Suara.com - Dua kepala desa yang berada di kawasan pertambangan batu bara PT Inmas Abadi, Kabupaten Bengkulu Utara, Provinsi Bengkulu menolak penyusunan analisis mengenai dampak lingkungan (AMDAL) tersebut.
Kepala desa tersebut berasal dari Desa Suka Baru dan Suka Maju menegaskan menolak penambangan di sekitar Bentang Alam Seblat yang menjadi habitat terakhir Gajah Sumatera di Provinsi Bengkulu.
Penolakan tersebut langsung disampaikan Kepala Desa Suka Baru Wakidi dan Kepala Desa Suka Maju Mukhlis saat pertemuan penyusunan Amdal di Kantor Camat Marga Sakti Seblat, Sabtu (20/11/2021).

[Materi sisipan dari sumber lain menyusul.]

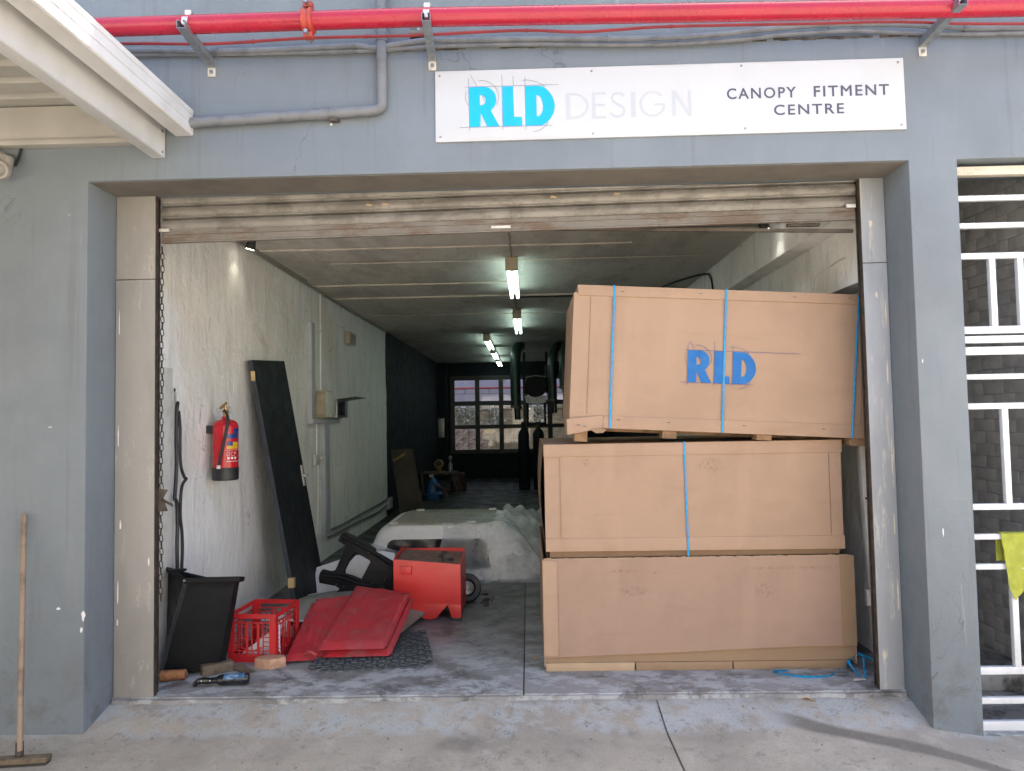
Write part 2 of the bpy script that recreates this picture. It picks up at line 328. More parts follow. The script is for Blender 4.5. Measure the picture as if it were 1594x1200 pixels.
# ------------------------------------------------------------------ mesh helpers
class MB:
    def __init__(s): s.v = []; s.f = []
    def add(s, vs, fs):
        n = len(s.v); s.v += [Vector(p) for p in vs]; s.f += [tuple(i+n for i in f) for f in fs]; return s
    def box(s, x0, x1, y0, y1, z0, z1, mat=None):
        vs = [(x, y, z) for z in (z0, z1) for y in (y0, y1) for x in (x0, x1)]
        if mat is not None: vs = [mat @ Vector(p) for p in vs]
        return s.add(vs, [(0, 2, 3, 1), (4, 5, 7, 6), (0, 1, 5, 4), (2, 6, 7, 3), (0, 4, 6, 2), (1, 3, 7, 5)])
    def bar(s, a, b, w, h, up=(0, 0, 1)):
        a, b = Vector(a), Vector(b); d = (b-a).normalized(); u = Vector(up)
        if abs(d.dot(u)) > .98: u = Vector((0, 1, 0))
        r = d.cross(u).normalized()*w/2; t = r.cross(d).normalized()*h/2
        vs = [a-r-t, a+r-t, a+r+t, a-r+t, b-r-t, b+r-t, b+r+t, b-r+t]
        return s.add(vs, [(3, 2, 1, 0), (4, 5, 6, 7), (0, 1, 5, 4), (1, 2, 6, 5), (2, 3, 7, 6), (3, 0, 4, 7)])
    def tube(s, pts, r, seg=10, caps=True):
        pts = [Vector(p) for p in pts]; n0 = len(s.v); rs = r if hasattr(r, '__len__') else [r]*len(pts)
        pt = None
        for i, p in enumerate(pts):
            d = (pts[min(i+1, len(pts)-1)]-pts[max(i-1, 0)]).normalized()
            if pt is None:
                a = d.cross(Vector((0, 0, 1)))
                if a.length < .1: a = d.cross(Vector((0, 1, 0)))
                a.normalize()
            else:
                a = (pt - d*pt.dot(d)).normalized()
            pt = a; b = d.cross(a)
            s.v += [p+(a*math.cos(2*math.pi*k/seg)+b*math.sin(2*math.pi*k/seg))*rs[i] for k in range(seg)]
        for i in range(len(pts)-1):
            for k in range(seg):
                q = n0+i*seg; s.f.append((q+k, q+(k+1) % seg, q+seg+(k+1) % seg, q+seg+k))
        if caps:
            s.f.append(tuple(n0+k for k in reversed(range(seg)))); e = n0+(len(pts)-1)*seg; s.f.append(tuple(e+k for k in range(seg)))
        return s
    def lathe(s, prof, c, axis=(0, 0, 1), seg=24):
        """prof = [(radius, height)] along axis from c"""
        ax = Vector(axis).normalized(); a = ax.cross(Vector((0, 1, 0)))
        if a.length < .1: a = ax.cross(Vector((1, 0, 0)))
        a.normalize(); b = ax.cross(a); c = Vector(c); n0 = len(s.v)
        for r, h in prof: s.v += [c+ax*h+(a*math.cos(2*math.pi*k/seg)+b*math.sin(2*math.pi*k/seg))*max(r, 1e-4) for k in range(seg)]
        for i in range(len(prof)-1):
            for k in range(seg):
                q = n0+i*seg; s.f.append((q+k, q+(k+1) % seg, q+seg+(k+1) % seg, q+seg+k))
        s.f.append(tuple(n0+k for k in reversed(range(seg)))); e = n0+(len(prof)-1)*seg; s.f.append(tuple(e+k for k in range(seg)))
        return s
    def prism(s, poly, f0, f1):
        """poly 2D; f0,f1 map (u,v)->3D for the two faces"""
        n = len(poly); s.add([f0(u, v) for u, v in poly]+[f1(u, v) for u, v in poly],
              [tuple(reversed(range(n))), tuple(range(n, 2*n))]+[(i, (i+1) % n, n+(i+1) % n, n+i) for i in range(n)])
        return s
    def grid(s, nu, nv, fn, close=False):
        n0 = len(s.v)
        for j in range(nv+1):
            for i in range(nu+1): s.v.append(Vector(fn(i/nu, j/nv)))
        for j in range(nv):
            for i in range(nu):
                q = n0+j*(nu+1)+i; s.f.append((q, q+1, q+nu+2, q+nu+1))
        return s

ORG = {}
def setp(o, label=None, cat=None, group=None, kind=None):
    if label: o['label'] = label
    if cat: o['category'] = cat
    if group: o['group'] = group
    if kind: o['kind'] = kind
def mkmesh(name, mb, mat, off, bev=0, ang=35, solid=0):
    me = bpy.data.meshes.new(name)
    me.from_pydata([v-off for v in mb.v], [], mb.f)
    bm = bmesh.new(); bm.from_mesh(me)
    bmesh.ops.recalc_face_normals(bm, faces=bm.faces)
    if bev:
        bmesh.ops.remove_doubles(bm, verts=bm.verts, dist=1e-5)
        es = [e for e in bm.edges if len(e.link_faces) == 2 and e.calc_face_angle(0) > .6]
        bmesh.ops.bevel(bm, geom=es, offset=bev, segments=2, affect='EDGES', profile=.6, clamp_overlap=True)
    bm.to_mesh(me); bm.free()
    me.materials.append(mat)
    me.shade_smooth(); me.set_sharp_from_angle(angle=rad(ang))
    return me
def put(name, mb, mat, parent=None, bev=0, label=None, cat=None, group=None, kind=None, local=False, ang=35, origin=None):
    if parent is not None: off = Vector((0, 0, 0)) if local else ORG[parent.name]
    elif origin is not None: off = Vector(origin)
    else:
        xs = [v.x for v in mb.v]; ys = [v.y for v in mb.v]; zs = [v.z for v in mb.v]
        off = Vector(((min(xs)+max(xs))/2, (min(ys)+max(ys))/2, min(zs)))
    o = bpy.data.objects.new(name, mkmesh(name, mb, mat, off, bev, ang)); COL.objects.link(o)
    if parent is not None: o.parent = parent; ORG[o.name] = off
    else: o.location = off; ORG[o.name] = off
    setp(o, label, cat, group, kind); return o
def thing(name, label, cat, loc, group=None, rot=None):
    o = bpy.data.objects.new(name, None); COL.objects.link(o); o.location = loc; o.empty_display_size = .1
    if rot: o.rotation_euler = rot
    setp(o, label, cat, group); ORG[o.name] = Vector(loc); return o
def inst(src, parent, loc, rot=None, scale=None):
    o = src.copy(); COL.objects.link(o); o.parent = parent; o.location = loc
    if rot: o.rotation_euler = rot
    if scale: o.scale = scale
    return o
def copy_thing(src, loc, label, rot=None):
    r = src.copy(); COL.objects.link(r); r.location = loc; r['label'] = label
    if rot: r.rotation_euler = rot
    for ch in list(src.children):
        c = ch.copy(); COL.objects.link(c); c.parent = r
        for g in list(ch.children):
            d = g.copy(); COL.objects.link(d); d.parent = c
    return r
def catmull(pts, n=6):
    P = [Vector(p) for p in pts]; out = []
    for i in range(len(P)-1):
        a, b, c, d = P[max(i-1, 0)], P[i], P[i+1], P[min(i+2, len(P)-1)]
        for k in range(n):
            t = k/n; out.append(.5*((2*b)+(c-a)*t+(2*a-5*b+4*c-d)*t*t+(3*b-a-3*c+d)*t**3))
    return out+[P[-1]]
def curve_mesh(cu):
    ob = bpy.data.objects.new('tmp', cu); COL.objects.link(ob); bpy.context.view_layer.update()
    me = bpy.data.meshes.new_from_object(ob.evaluated_get(bpy.context.evaluated_depsgraph_get()))
    vs = [v.co.copy() for v in me.vertices]; fs = [tuple(p.vertices) for p in me.polygons]
    bpy.data.objects.remove(ob); bpy.data.meshes.remove(me); return vs, fs
def fill2d(polys, ext=.0006):
    cu = bpy.data.curves.new('tmp', 'CURVE'); cu.dimensions = '2D'; cu.fill_mode = 'BOTH'; cu.extrude = ext
    for poly in polys:
        sp_ = cu.splines.new('POLY'); sp_.points.add(len(poly)-1); sp_.use_cyclic_u = True
        for i, (u, v) in enumerate(poly): sp_.points[i].co = (u, v, 0, 1)
    return curve_mesh(cu)
def text2d(s, size, spacing=1., bold=0., ext=.0006, word=1.):
    cu = bpy.data.curves.new('tmp', 'FONT'); cu.body = s; cu.size = size; cu.space_character = spacing; cu.space_word = word
    cu.extrude = ext; cu.bevel_depth = bold; cu.bevel_resolution = 0; cu.resolution_u = 5
    return curve_mesh(cu)
def fit2d(vs, x0, x1, z0, z1):
    ax = min(v.x for v in vs); bx = max(v.x for v in vs); ay = min(v.y for v in vs); by = max(v.y for v in vs)
    return [Vector((x0+(v.x-ax)/(bx-ax)*(x1-x0), v.z, z0+(v.y-ay)/(by-ay)*(z1-z0))) for v in vs]
def ribbon(mb, pts, w, fn):
    """thin flat line in 2D mapped by fn(u,v)"""
    P = [Vector((p[0], p[1])) for p in pts]; n0 = len(mb.v)
    for i, p in enumerate(P):
        d = (P[min(i+1, len(P)-1)]-P[max(i-1, 0)]).normalized(); nn = Vector((-d.y, d.x))*w/2
        for q in (p+nn, p-nn): mb.v.append(Vector(fn(q.x, q.y)))
    for i in range(len(P)-1):
        q = n0+2*i; mb.f.append((q, q+1, q+3, q+2))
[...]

Salah satu warga Desa Suka Maju, M Toha menyebut, perusahaan tersebut mengadakan sosialisasi sekaligus membuat berita acara untuk AMDAL, namun hal tersebut tidak dikoordinasikan dengan masyarakat sama sekali.
"Kita tidak menolak sosialisasi tapi menolak keberadaan PT Inmas Abadi mengeruk Tanah Pekal dan merusak Seblat," katanya.
Dia juga menambahkan, bahwa 99 persen masyarakat yang berada di lahan tersebut menolak keberadaan perusahaan tersebut.
Dia menjelaskan, Izin Usaha Perusahaan (IUP) PT Inmas yang diterbitkan Gubernur Bengkulu pada 23 Agustus 2017 menyebutkan, jika semua pemukiman yang ada di Air Kuro termasuk dalam Desa Suka Maju masuk dalam IUP PT Inmas Abadi.
"Di mana dalam desa tersebut berisikan 1.000 jiwa masyarakat yang terdiri dari 248 kepala keluarga yang sudah berada di sana selama 15 tahun," ujarnya.
Namun kenyataannya Gubernur Bengkulu tidak mencabut izin IUP bagi PT Inmas abadi dan hanya mengecilkan lahan yang digunakan PT Inmas Abadi dari 5.000 hektare menjadi 4.051 hektare.
Dalam areal pertambangan itu, juga termasuk Taman Wisata Alam (TWA) Seblat yang merupakan habitat Gajah Sumatera.
Baca Juga: Olive Melahirkan, Populasi Gajah di Tangkahan Sumut Bertambah
"Padahal lahan masyarakat yang digunakan oleh PT Inmas Abadi berdampingan langsung dengan TWA," sebutnya.